Mobile Device Management (MDM) was created to manage those pesky new mobile devices, but the need for MDM quickly grew. Today, organizations need a similar solution to protect their laptops, smartphones, tablets, and even Internet of Things (IoT) devices…

When mobile devices first came on the enterprise scene, they represented a new challenge to network management beyond the ones desktop PCs presented. Device management was straightforward: network management could see all the devices connected to the network and, therefore, it made it relatively easy for network administrators to keep track of all devices and user behaviors. If they needed to change a system setting or add software, the administrator could easily do this at any time. After all, the desktop PCs were not going anywhere — a simple command could do the trick.

But then came the mobile devices. These technologies went home at night with employees, but were not always connected to the network. This caused enterprise IT network administrators a great deal of pain when they had to make updates. Then, BlackBerry became popular in the enterprise, giving employees the ability to take email on-the-go all day long.

Suddenly, MDM became a real challenge. Over the past 10-15 years, software has been developed to address these management challenges to give IT network administrators the control they sorely needed.

Today, numerous MDM software vendors help tens of thousands of customers each manage a wide range of mobile devices — from smartphones to tablets to laptops and everything in-between that connects to a company’s networks.

However, the MDM sector is undergoing a migration. Its focus is shifting from purely device management toward helping enterprises manage all mobility assets, including:

Mobile Device Management (MDM)

Mobile Content Management (MCM)

Mobile Application Management (MAM)

Mobile Security Management (MSM)

Thus, what started as a small effort to solve an enterprise pain point to handle the growing class of mobile devices has turned into a multi-billion dollar industry. Any organization needs to carefully define its requirements before determining which Enterprise Mobility Management (EMM) vendor will best serve those needs.
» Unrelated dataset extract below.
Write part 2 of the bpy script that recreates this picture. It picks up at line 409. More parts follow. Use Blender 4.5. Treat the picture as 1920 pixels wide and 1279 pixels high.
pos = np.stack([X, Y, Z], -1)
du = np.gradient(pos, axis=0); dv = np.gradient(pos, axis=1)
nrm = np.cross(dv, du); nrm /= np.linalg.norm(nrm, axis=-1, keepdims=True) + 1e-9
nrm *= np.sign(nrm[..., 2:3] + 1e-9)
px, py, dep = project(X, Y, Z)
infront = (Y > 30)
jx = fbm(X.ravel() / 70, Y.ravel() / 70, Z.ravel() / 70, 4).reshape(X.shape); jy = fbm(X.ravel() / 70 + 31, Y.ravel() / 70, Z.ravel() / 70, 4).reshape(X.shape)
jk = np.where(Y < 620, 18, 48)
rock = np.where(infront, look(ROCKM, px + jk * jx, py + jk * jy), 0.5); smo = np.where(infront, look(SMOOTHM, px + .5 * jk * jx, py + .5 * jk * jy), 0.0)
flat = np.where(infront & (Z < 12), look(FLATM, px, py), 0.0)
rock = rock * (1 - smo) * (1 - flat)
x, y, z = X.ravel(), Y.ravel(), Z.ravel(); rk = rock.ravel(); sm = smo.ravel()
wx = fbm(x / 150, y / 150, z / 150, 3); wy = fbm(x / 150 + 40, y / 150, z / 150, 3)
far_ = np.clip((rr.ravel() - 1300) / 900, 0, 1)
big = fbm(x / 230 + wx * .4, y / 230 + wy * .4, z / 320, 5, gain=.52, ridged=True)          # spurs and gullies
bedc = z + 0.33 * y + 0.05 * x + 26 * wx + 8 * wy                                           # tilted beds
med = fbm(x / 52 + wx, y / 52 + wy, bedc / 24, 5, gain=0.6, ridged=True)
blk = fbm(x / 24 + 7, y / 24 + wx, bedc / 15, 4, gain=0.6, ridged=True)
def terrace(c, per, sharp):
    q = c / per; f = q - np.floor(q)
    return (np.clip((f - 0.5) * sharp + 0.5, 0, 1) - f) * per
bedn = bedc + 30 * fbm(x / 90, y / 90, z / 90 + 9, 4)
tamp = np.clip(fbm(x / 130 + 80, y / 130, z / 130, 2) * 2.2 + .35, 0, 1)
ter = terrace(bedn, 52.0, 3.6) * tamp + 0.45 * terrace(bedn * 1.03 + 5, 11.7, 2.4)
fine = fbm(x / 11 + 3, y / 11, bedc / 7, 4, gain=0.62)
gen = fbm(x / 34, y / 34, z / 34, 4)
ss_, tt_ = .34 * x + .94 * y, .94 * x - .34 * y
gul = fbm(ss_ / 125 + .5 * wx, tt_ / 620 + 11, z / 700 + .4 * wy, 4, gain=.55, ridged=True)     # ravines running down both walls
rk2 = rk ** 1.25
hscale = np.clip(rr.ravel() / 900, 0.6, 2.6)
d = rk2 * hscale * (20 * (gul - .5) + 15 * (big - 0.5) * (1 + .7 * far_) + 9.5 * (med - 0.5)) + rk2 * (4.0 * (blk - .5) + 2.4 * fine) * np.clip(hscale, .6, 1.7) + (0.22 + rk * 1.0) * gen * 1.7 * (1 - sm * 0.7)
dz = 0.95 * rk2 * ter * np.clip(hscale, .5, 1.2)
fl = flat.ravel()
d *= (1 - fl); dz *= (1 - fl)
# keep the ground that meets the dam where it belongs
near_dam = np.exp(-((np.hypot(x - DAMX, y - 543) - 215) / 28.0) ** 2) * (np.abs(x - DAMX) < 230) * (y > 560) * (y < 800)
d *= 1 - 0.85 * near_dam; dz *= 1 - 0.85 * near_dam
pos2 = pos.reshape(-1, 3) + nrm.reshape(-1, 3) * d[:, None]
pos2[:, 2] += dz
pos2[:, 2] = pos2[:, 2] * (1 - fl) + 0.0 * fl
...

As enterprise IT executives begin to talk with vendors, they will find that each one has some unique capabilities not found in other systems. Thus, the organization’s requirements may change due to discovering some capabilities that the organization didn’t previously notice. Enterprise IT should narrow down their candidates to a handful of vendors, and then conduct a shoot-out where you invite each company to present to a small group of people in the company; the evaluation team can rate the presentations on how well they meet the organization’s requirements. In addition, the IT department needs to evaluate which company will give them the best support after the sale.

Finally, this may end up being the most important thing that an organization can do: make sure that the organization talks to at least one customer from each finalist supplier. Ask the vendor’s customer how they decided to choose their MDM/EMM supplier and why they selected the vendor they finally chose. This can often provide the organization with insights that it may not previously have been able to discover.

Now, organizations can effectively and efficiently manage their mobile devices along with desktop systems as well. The organization needs to think in terms of EMM to ensure that the mobile and wireless assets in the company will have all aspects of mobile device, content, application, and security effectively managed to as high a standard as it needs.